Prediction: Bulls vs. Nuts in the Finals

A logo competition for baseball fans and marketers

When the Akron Aeros, AA minor league affiliate of the Cleveland Indians, changed its name to the Akron Rubber Ducks in 2014, I thought maybe the team had slid a little too far to the left in the minor league baseball silliness scale (which until now existed only in my head). 

 

Silliness Scale

I was wrong. There may not be a “too far to the left” in the minor league baseball silliness scale. The sillier the better. Just ask the venerable Toledo Mud Hens, whose quirky name was immortalized in the TV show MASH, or the more recent Daytona Tortugas or Lehigh Valley Ironpigs.

There is an art to minor league team naming and it now appears to involve stepping right up to the edge of normalcy—and then taking at least one purposeful step further into the unexpected or outrageous.

Nailing it is no small matter because the right name can have a big impact on the profitability of a team. Minor league clubs depend on revenue from attendance and merchandise. Zany events that drive attendance have long been part of the minor league landscape—the Rubber Ducks have Zoolander Night coming up. Now, that approach is being applied to naming to drive merchandise sales.

It seems to be working. Offbeat, nontraditional names sell more merchandise to both the team’s own fan base and to general baseball fans who can buy gear off the Internet that was once only available at the ballpark.

Want to show you’re a baseball insider? Walk around Columbus, Ohio, with an Albuquerque Isotopes ball cap.

The challenge is, as more teams adopt quirky, peculiar names, the bar raises for quirky and peculiar. Teams have to get more creative or more outrageous to get noticed.

Which, by the way, is exactly what is happening in marketing these days. As more brands publish more content we all have to fight harder to get noticed, just like a minor league baseball team.

In fact, minor league baseball can be seen as a kind of “marketing microcosm” where the proven and traditional mingle and compete with the new and nontraditional in an immediate and measurable way.

That’s just one of the aspects that makes Baseball America’s 2015 Minor League Logomania—a 32-team bracket that asks fans to pick the best logo in the minor leagues—so interesting and so much fun. The Mud Hens, Isotopes, Rubber Ducks and Inronpigs are all represented.

If you love baseball or logo design, you owe it to yourself to visit the voting page for the first round of the tournament.
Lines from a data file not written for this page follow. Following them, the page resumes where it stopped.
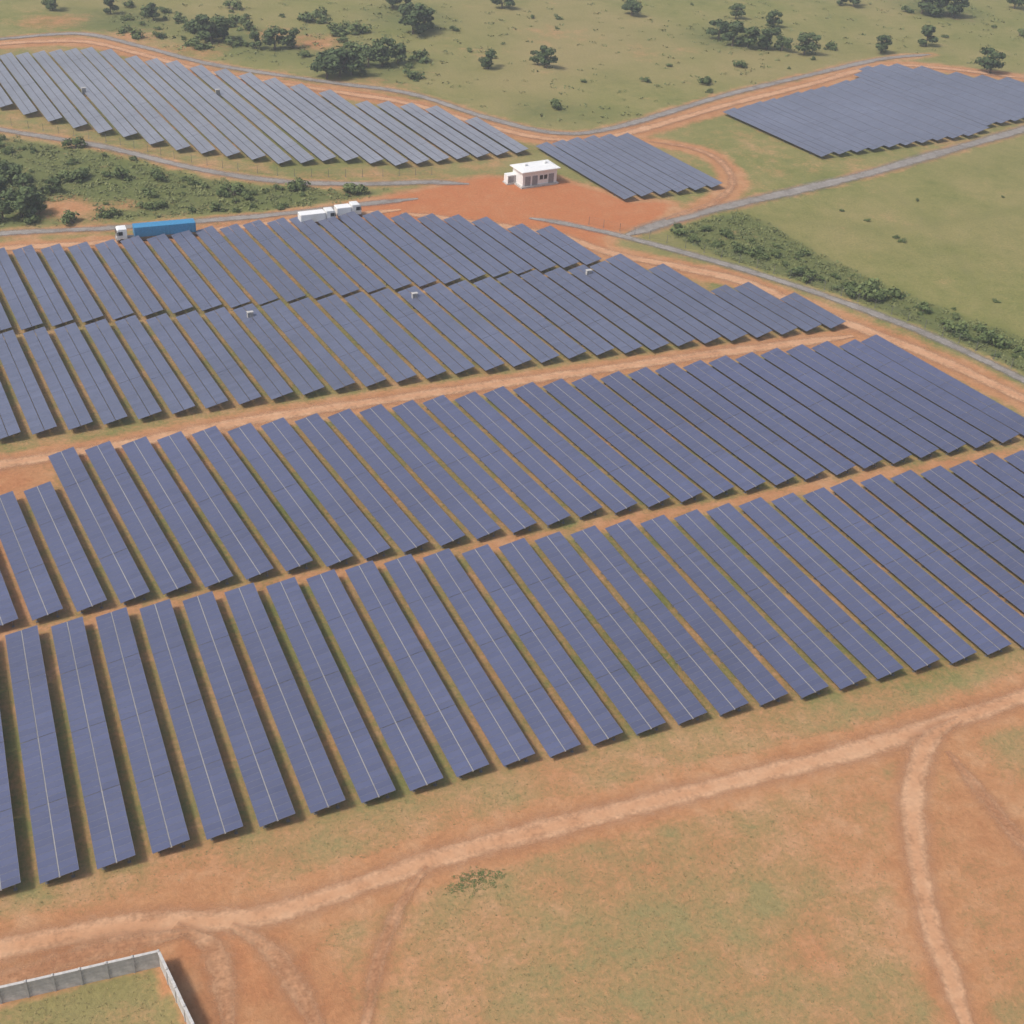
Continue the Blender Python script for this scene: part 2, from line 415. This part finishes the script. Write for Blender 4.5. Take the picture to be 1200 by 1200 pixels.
def distline(P):
    d = np.full(len(PX), 1e9)
    for a, b in zip(P[:-1], P[1:]):
        ex, ey = b.x-a.x, b.y-a.y; l2 = ex*ex+ey*ey+1e-9
        t = np.clip(((PX-a.x)*ex+(PY-a.y)*ey)/l2, 0, 1)
        d = np.minimum(d, np.hypot(PX-a.x-t*ex, PY-a.y-t*ey))
    return d
soil = np.full(len(PX), .06); lush = np.full(len(PX), .18); tan = np.full(len(PX), .26)
def setp(pts, s=None, l=None, t=None, world=False):
    k = inpoly(pts if world else gp(pts))
    if s is not None: soil[k] = s
    if l is not None: lush[k] = l
    if t is not None: tan[k] = t
def blob(u, v, r, s=None, l=None, t=None):
    c = g(u, v); k = np.exp(-((PX-c.x)**2+(PY-c.y)**2)/(r*r))
    if s is not None: soil[:] = soil*(1-k)+s*k
    if l is not None: lush[:] = lush*(1-k)+l*k
    if t is not None: tan[:] = tan*(1-k)+t*k
LEFTZ = [(-120,278),(0,268),(340,245),(430,234),(460,218),(330,218),(230,202),(120,178),(0,158),(-120,140)]
HEDGE = [(755,264),(850,242),(900,262),(960,298),(1060,345),(1160,382),(1300,434),(1300,505),(1200,440),(1020,360),(850,302)]
YARD = [(-120,1205),(0,1178),(186,1136),(236,1240),(240,1400),(-200,1400)]
farm = [(-120,1090),(65,1048),(445,952),(1000,820),(1400,730),(1400,560),(1200,480),(1010,392),(880,345),(700,300),(450,250),(340,258),(0,292),(-120,310)]
setp([(-120,320),(450,250),(560,215),(640,160),(480,108),(250,72),(100,42),(-120,55)], .36, .30, .4)
setp(LEFTZ, .12, .78, .22)
setp([(640,160),(850,118),(1030,75),(1400,90),(1400,110),(1200,148),(1000,205),(850,235),(760,165)], .24, .15, .45)
setp(farm, .42, .45, .35)
setp([(-120,1085),(65,1044),(445,948),(1000,815),(1400,726),(1700,1300),(-250,1400)], .52, .06, 1.3)
setp([(-120,1068),(65,1046),(445,950),(1000,817),(1300,750),(1300,765),(1000,850),(600,962),(300,1040),(-120,1090)], .44, .10, 1.1)
setp([(400,240),(470,226),(560,208),(640,203),(720,228),(800,238),(770,262),(720,275),(650,276),(560,266),(400,256)], 1.5, 0)
setp([(500,262),(560,250),(720,278),(720,305),(640,282)], 1.3, 0)
for P in BLOCKPOLY[3:]: setp(P, .34, .40, .3, True)
setp([(-120,620),(20,590),(60,740),(-120,770)], .75, .3)
setp([(0,540),(60,548),(55,575),(0,590),(-60,600),(-60,555)], 1.1, 0)
setp(HEDGE, .08, .82, .12)
for b in [(555,1030,3.0,.1,.5),(870,1055,8,.45,.04),(900,960,4,.44,.08),(400,1100,5,.32,.15),(600,1130,9,.45,.04),(1165,858,3,.2,.25),(1098,962,1.6,.1,.6),
          (960,1130,8,.45,.04),(760,1090,8,.45,.04),(840,935,3,.38,.1),(1000,990,6,.75,.05),(950,1110,2.2,1.15,0),(520,1160,6,.62,.05),(700,1010,5,.62,.05),(660,910,4,.75,.1),(530,960,4,.8,.1),(1160,960,9,1.05,0),(1180,1080,9,.8,.05),(1020,920,6,.75,.05),(330,1010,4,.5,.15),(880,880,4,.42,.15),(290,1150,8,1.15,0),(240,1100,6,1.25,0),(150,1105,6,1.1,0),(230,1060,5,1.05,0),
          (85,245,6,1.05,0),(150,240,4,.6,.4),(320,40,8,.65,.3),(370,50,9,.8,.1),(230,60,9,.65,.2),(440,100,10,.6,.3),(150,45,9,.75,.2),(60,25,12,.65,.2),(1120,20,8,.35,.5)]:
    blob(*b[:3], s=b[3], l=b[4])
for b in [(660,60,30,.85),(700,30,25,.8),(580,95,18,.7),(900,85,20,.55),(1100,260,22,.5),(980,255,16,.55),(1180,190,20,.5)]: blob(b[0], b[1], b[2], t=b[3])
for b in [(640,40,14),(560,60,10),(760,60,12)]: blob(b[0], b[1], b[2], s=.34)
for b in [(430,70,20,.8),(300,50,20,.7),(150,25,20,.8),(860,45,18,.8),(1100,10,18,.8),(640,130,14,.6),(700,135,12,.5),(20,230,14,1.0),(220,228,8,.8),(480,20,20,.7)]: blob(b[0], b[1], b[2], l=b[3])
for hl in ([(900,255),(1010,268),(1110,262),(1230,235)], [(1030,215),(1090,262),(1140,330),(1180,385)]):     # faint old hedge lines in the right field
    k = np.exp(-(distline(resample(G(hl), 4))/2.0)**2); lush = np.maximum(lush, .55*k)
def blur(a, k):
    A = a.reshape(XX.shape)
    for _ in range(k):
        A = np.pad(A, 1, 'edge'); A = (A[:-2,1:-1]+A[2:,1:-1]+A[1:-1,:-2]+A[1:-1,2:]+2*A[1:-1,1:-1])/6
    return A.ravel()
soil = blur(soil, 6); lush = blur(lush, 5); tan = blur(tan, 6)
for P, hw, halo, w in ROADS:
    d = np.maximum(distline(P)-hw*.7, 0); k = np.exp(-(d/w)**2)
    soil = np.maximum(soil, halo*k); lush = lush*(1-k)
setp(YARD, .22, .30, .8)
lane = resample(G([(-90,770),(28,744),(163,715),(308,687),(465,660),(700,617),(1000,564),(1200,528),(1400,492)]), 4)
k = np.exp(-(distline(lane)/2.6)**2); soil = np.maximum(soil, .78*k); lush = lush*(1-.8*k)
nx, ny = len(ax), len(ay)
ii = np.arange(nx*ny).reshape(ny, nx)
faces = np.stack([ii[:-1,:-1], ii[:-1,1:], ii[1:,1:], ii[1:,:-1]], -1).reshape(-1, 4)
me = bpy.data.meshes.new('ground')
me.vertices.add(nx*ny); me.vertices.foreach_set('co', np.stack([PX, PY, np.zeros_like(PX)], -1).astype(np.float32).ravel())
me.loops.add(faces.size); me.loops.foreach_set('vertex_index', faces.astype(np.int32).ravel())
me.polygons.add(len(faces)); me.polygons.foreach_set('loop_start', np.arange(0, faces.size, 4, dtype=np.int32))
me.update(calc_edges=True); me.validate()
ca = me.color_attributes.new('mask', 'FLOAT_COLOR', 'POINT')
ca.data.foreach_set('color', np.stack([soil, lush, tan, np.ones_like(soil)], -1).astype(np.float32).ravel())
me.materials.append(M['ground'])
go = link(bpy.data.objects.new('ground', me)); go['kind'] = 'structure'
def at_field(p, A):
    i = int(np.clip(np.searchsorted(ax, p.x), 0, nx-1)); j = int(np.clip(np.searchsorted(ay, p.y), 0, ny-1))
    return A[j*nx+i]

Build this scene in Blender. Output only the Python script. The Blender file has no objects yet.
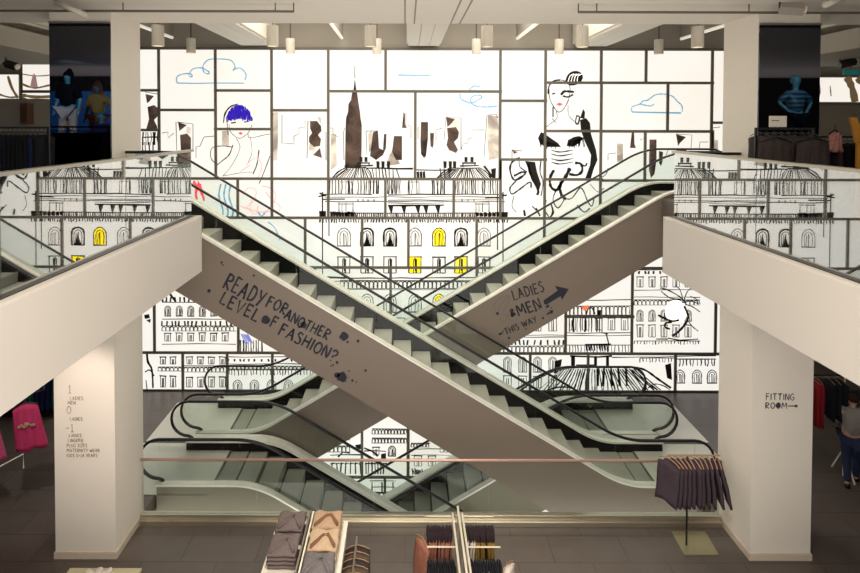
import bpy, math, random
from mathutils import Vector, Matrix
random.seed(7)
R = math.radians
C = bpy.context.scene.collection
# ------------------------------------------------------------------ camera model (world: mid floor z=0, eye z=7)
F, PX, TH, RO = 573.3, 406.0, R(1.3), R(.14)
PY = 124 + F * math.tan(TH)

def at(px, py, Y):
    """world X, Z of the photograph's point px,py on the frontal plane at depth Y"""
    x = (px - PX) / F; y = (PY - py) / F
    c, s = math.cos(RO), math.sin(RO)
    x, y = c * x - s * y, s * x + c * y
    r = (x, math.cos(TH) + y * math.sin(TH), -math.sin(TH) + y * math.cos(TH))
    k = Y / r[1]
    return r[0] * k, 7 + r[2] * k

def lin(h):
    v = [int(h[i:i + 2], 16) / 255 for i in (0, 2, 4)]
    return [c / 12.92 if c < .04045 else ((c + .055) / 1.055) ** 2.4 for c in v] + [1]

MATS = {}
def mat(name, hexc, rough=.6, metal=0., var=.06, scale=8., bump=0., emit=0., spec=.5):
    if name in MATS: return MATS[name]
    m = bpy.data.materials.new(name); m.use_nodes = True
    nt = m.node_tree; b = nt.nodes['Principled BSDF']
    col = lin(hexc)
    tc = nt.nodes.new('ShaderNodeTexCoord'); no = nt.nodes.new('ShaderNodeTexNoise')
    no.inputs['Scale'].default_value = scale; no.inputs['Detail'].default_value = 4
    nt.links.new(tc.outputs['Object'], no.inputs['Vector'])
    mx = nt.nodes.new('ShaderNodeMix'); mx.data_type = 'RGBA'
    mx.inputs['A'].default_value = [c * (1 - var) for c in col[:3]] + [1]
    mx.inputs['B'].default_value = [min(1, c * (1 + var)) for c in col[:3]] + [1]
    nt.links.new(no.outputs['Fac'], mx.inputs['Factor'])
    nt.links.new(mx.outputs['Result'], b.inputs['Base Color'])
    b.inputs['Roughness'].default_value = rough; b.inputs['Metallic'].default_value = metal
    b.inputs['Specular IOR Level'].default_value = spec
    if bump:
        bp = nt.nodes.new('ShaderNodeBump'); bp.inputs['Strength'].default_value = bump; bp.inputs['Distance'].default_value = .02
        nt.links.new(no.outputs['Fac'], bp.inputs['Height']); nt.links.new(bp.outputs['Normal'], b.inputs['Normal'])
    if emit:
        b.inputs['Emission Color'].default_value = col; b.inputs['Emission Strength'].default_value = emit
        nt.links.new(mx.outputs['Result'], b.inputs['Emission Color'])
    MATS[name] = m
    return m

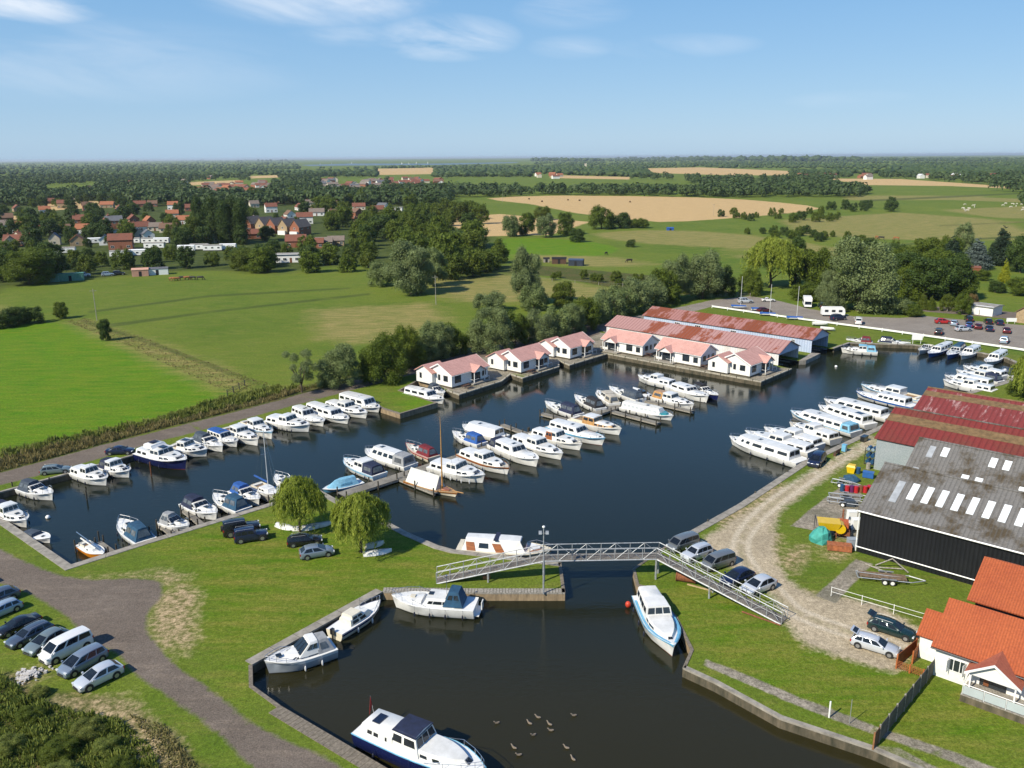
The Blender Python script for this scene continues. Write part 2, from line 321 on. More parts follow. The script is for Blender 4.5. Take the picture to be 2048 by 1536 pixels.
V=np.array([(v[0],v[1]) for v in V]); T=np.array([f for f in Fc if len(f)==3])
cen=V[T].mean(1)
inw=sdf(cen,WATER)>0; ino=sdf(cen,outer)>0
T=T[(~inw)&ino]; cen=cen[(~inw)&ino]
def union(pp,ps):
    r=None
    for p in ps:
        d=sdf(pp,p); r=d if r is None else np.maximum(r,d)
    return r
ATT={n:np.clip(union(V,ps),-30,30) for n,ps in classes}
fc=np.zeros(len(T),int)
for k,ps in ((1,[road,lane,hwy]),(2,[carpark]),(3,[track]),(4,[path1,path2,path3]),(5,[yard])):
    fc[union(cen,ps)>0]=k
# relief: almost flat marsh, low rise far away on the left
Z=np.zeros(len(V)); far=V[:,1]>2500
Z[far]=np.clip((V[far,1]-2500)/9000,0,1)*10*np.exp(-((V[far,0]+1500)/3500)**2)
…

Here in Columbus, we’re rooting for those Rubber Ducks, but you can make your own picks. As the tournament progresses, we’ll see whether traditional brands, like the Durham Bulls, can still compete with upstarts like the Modesto Nuts for the attention—and the merchandise dollars—of baseball fans.

And then we’ll try to figure what it all means for the future of minor league team names—and marketing.